Students at Portland State University occupied the steps outside the Campus Public Safety Office in September.
Students at Portland State University occupied the steps outside the Campus Public Safety Office in September. ANDREW JANKOWSKI

Portland State University’s (PSU) student union is tired of waiting for campus police reform in the wake of Jason Washington’s death.

Washington, a 45-year-old Black Navy veteran, died after being shot by PSU police officers James Dewey and Shawn McKenzie in front of the Cheerful Tortoise, a bar near campus, last June. A Multnomah County Grand Jury cleared the officers of any legal wrongdoing in September, but Washington’s death set off a campus movement at PSU, with many students calling for the university’s police department—called the Campus Public Safety Office (CPSO)—to be disarmed. CPSO officers have carried guns since a 2015 decision made by the PSU Board of Trustees.

In October, the private campus security firm Margolis Healy visited PSU to gather community input on whether the campus police force should continue to be armed, and get a general sense of changes that can be made at the CPSO. CEO Steven Healy promised skeptical students that a report would be finished and made public within six weeks.

“We’ve been having these discussions ever since campus security was armed, so this doesn’t feel very different than anything we’ve done in the last five years,” Kaden Burdick, a fourth-year PSU student and active member of the PSU Student Union, said at the first PSU listening session hosted by Margolis Healy. “We didn’t ask you to come here, we don’t know who you are… I don’t trust the fact that the idea of disarmament will be considered at all.”

About three months have passed since Margolis Healy’s first PSU listening session, and a report has yet to be released.

On Wednesday, the PSU Student Union released a statement aimed at PSU President Rahmat Shoureshi and the university’s board of trustees. It noted that Margolis Healy’s report is taking longer than expected.

“Seven months have elapsed since Jason’s murder, and still no one has been held accountable,” the statement reads in part. “We have not seen any effort by the Board of Trustees to meet or even acknowledge the demands of the Student Union and the requests of the Washington family.”

The student union’s statement included four short-term demands: the release of all drafts and communications regarding the Margolis Healy report; immediately scheduling of a special board meeting to review the report; a public meeting with Shoureshi after the report is released, led by the student union and activist group Disarm PSU; and a community-involved plan to respond to the report and implement changes to CPSO policy.

The statement also reiterated the union’s three long-term demands regarding the CPSO: disarming officers, firing Officer Dewey (McKenzie left voluntarily for months ago), and establishing a permanent memorial for Washington.

It’s worth noting that PSU’s board of trustees originally scheduled a special board meeting to review Margolis Healy’s report for Tuesday, Feb 5.
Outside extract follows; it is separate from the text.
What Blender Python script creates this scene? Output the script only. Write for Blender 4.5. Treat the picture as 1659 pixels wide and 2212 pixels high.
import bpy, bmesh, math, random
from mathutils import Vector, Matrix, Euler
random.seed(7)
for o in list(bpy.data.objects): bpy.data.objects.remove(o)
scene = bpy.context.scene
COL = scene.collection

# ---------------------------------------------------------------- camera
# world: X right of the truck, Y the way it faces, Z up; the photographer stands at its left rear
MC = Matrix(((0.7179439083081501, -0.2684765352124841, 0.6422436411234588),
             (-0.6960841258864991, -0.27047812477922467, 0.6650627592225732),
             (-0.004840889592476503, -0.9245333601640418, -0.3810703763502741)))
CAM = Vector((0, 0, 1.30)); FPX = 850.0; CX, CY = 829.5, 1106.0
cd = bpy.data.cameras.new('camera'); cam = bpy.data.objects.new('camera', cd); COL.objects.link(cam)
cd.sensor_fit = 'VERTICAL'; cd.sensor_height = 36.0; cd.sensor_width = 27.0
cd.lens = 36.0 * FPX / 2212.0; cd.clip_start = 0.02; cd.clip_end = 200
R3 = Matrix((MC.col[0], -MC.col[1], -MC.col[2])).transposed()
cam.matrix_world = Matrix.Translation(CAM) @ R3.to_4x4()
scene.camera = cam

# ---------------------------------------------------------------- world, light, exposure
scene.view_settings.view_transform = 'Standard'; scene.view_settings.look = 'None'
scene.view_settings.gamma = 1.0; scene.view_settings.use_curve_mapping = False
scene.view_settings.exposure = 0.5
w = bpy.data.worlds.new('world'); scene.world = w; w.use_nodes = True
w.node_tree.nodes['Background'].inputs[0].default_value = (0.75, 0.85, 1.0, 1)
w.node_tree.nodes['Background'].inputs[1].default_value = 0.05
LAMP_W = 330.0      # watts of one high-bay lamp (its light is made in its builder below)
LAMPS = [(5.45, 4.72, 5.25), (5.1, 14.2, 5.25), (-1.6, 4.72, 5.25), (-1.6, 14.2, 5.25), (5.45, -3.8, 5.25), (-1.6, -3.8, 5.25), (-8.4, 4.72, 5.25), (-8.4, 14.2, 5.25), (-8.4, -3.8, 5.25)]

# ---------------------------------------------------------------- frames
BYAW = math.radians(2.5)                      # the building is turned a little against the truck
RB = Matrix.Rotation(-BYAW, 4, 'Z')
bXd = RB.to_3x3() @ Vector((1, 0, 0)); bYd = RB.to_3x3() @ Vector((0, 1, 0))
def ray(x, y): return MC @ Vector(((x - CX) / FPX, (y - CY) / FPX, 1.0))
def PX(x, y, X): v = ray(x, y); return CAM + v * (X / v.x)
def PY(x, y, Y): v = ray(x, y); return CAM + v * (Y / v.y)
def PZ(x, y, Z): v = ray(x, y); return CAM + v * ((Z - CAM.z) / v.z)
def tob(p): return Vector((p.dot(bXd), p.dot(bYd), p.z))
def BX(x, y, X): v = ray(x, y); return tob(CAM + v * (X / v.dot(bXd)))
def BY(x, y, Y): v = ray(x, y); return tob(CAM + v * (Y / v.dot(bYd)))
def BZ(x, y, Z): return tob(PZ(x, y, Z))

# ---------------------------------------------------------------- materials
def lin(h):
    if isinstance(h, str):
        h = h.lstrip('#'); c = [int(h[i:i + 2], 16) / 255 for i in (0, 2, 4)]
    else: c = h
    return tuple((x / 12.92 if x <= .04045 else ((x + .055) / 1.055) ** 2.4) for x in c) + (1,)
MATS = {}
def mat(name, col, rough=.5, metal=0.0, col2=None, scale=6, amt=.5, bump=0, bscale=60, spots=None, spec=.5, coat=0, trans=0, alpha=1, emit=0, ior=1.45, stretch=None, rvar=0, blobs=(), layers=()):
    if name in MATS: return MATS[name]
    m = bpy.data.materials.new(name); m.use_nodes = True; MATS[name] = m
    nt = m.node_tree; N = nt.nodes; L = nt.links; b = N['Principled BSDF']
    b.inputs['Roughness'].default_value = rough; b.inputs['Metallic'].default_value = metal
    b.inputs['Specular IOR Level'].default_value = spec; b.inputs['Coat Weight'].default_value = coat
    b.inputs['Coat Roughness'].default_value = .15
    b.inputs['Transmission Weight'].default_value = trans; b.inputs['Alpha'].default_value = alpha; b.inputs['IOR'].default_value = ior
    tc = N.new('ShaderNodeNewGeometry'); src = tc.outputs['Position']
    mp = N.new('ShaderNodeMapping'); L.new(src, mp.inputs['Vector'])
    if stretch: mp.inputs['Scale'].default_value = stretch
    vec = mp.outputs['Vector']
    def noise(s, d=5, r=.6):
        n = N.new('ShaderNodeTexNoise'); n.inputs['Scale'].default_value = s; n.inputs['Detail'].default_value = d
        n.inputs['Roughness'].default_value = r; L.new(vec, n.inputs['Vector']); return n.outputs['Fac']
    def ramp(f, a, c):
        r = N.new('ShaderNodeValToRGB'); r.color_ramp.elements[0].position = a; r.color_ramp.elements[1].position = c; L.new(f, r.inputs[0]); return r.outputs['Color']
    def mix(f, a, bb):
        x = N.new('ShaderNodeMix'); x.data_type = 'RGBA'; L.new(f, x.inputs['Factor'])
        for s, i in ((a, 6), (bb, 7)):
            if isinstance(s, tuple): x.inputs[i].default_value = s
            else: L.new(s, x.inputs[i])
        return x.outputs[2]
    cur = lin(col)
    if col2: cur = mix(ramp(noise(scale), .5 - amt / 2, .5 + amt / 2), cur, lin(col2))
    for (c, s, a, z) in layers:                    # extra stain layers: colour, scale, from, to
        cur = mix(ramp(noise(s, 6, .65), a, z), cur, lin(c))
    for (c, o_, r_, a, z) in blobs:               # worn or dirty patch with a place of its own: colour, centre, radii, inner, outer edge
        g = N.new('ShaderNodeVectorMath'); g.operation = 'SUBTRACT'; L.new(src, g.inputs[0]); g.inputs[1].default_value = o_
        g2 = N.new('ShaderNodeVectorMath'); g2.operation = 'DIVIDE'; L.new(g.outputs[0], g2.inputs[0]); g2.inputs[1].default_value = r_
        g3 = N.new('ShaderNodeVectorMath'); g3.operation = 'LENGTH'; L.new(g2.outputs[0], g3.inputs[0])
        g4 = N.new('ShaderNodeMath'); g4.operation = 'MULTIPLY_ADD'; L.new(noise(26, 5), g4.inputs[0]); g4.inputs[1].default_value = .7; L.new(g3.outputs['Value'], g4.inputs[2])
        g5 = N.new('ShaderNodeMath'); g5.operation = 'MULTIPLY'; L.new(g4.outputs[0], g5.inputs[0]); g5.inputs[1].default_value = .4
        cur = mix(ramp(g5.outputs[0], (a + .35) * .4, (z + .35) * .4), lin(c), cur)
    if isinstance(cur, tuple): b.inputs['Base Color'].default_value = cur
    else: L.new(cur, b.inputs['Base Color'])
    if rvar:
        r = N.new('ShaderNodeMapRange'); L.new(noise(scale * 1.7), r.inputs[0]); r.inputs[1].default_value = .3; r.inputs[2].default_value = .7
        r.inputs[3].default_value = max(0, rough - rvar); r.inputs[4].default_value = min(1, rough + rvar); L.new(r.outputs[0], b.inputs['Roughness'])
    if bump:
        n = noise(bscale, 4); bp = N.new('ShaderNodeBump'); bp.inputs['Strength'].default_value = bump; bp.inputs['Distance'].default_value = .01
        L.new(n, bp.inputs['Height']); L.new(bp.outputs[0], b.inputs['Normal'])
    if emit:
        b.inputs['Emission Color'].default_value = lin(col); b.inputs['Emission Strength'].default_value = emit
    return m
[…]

When the Mercury inquired about the meeting, which had been posted to the board’s webpage, and asked for a copy of the Margolis Healy report, PSU responded on Jan 25 that the report was not yet available, and the meeting would need to be rescheduled. PSU’s student union tweeted about the meeting being canceled on Jan 29.

Healy told the Mercury in an email that the report could be expected within the next two weeks.

“The delay is simply a product of ensuring we’re providing the best possible report addressing all of the critical issues,” Healy wrote.

When reached for comment on the student union's statement, PSU spokesperson Kenny Ma responded with the following:

“The Margolis Healy campus safety report and recommendations are still being developed and will be made public when the report is submitted to Portland State. Students, faculty, staff, community members and the news media will be able to review it prior to when the Board of Trustees holds a special meeting with the Margolis Healy consultants to discuss the report. That special board meeting will be scheduled and posted once the safety report is submitted.”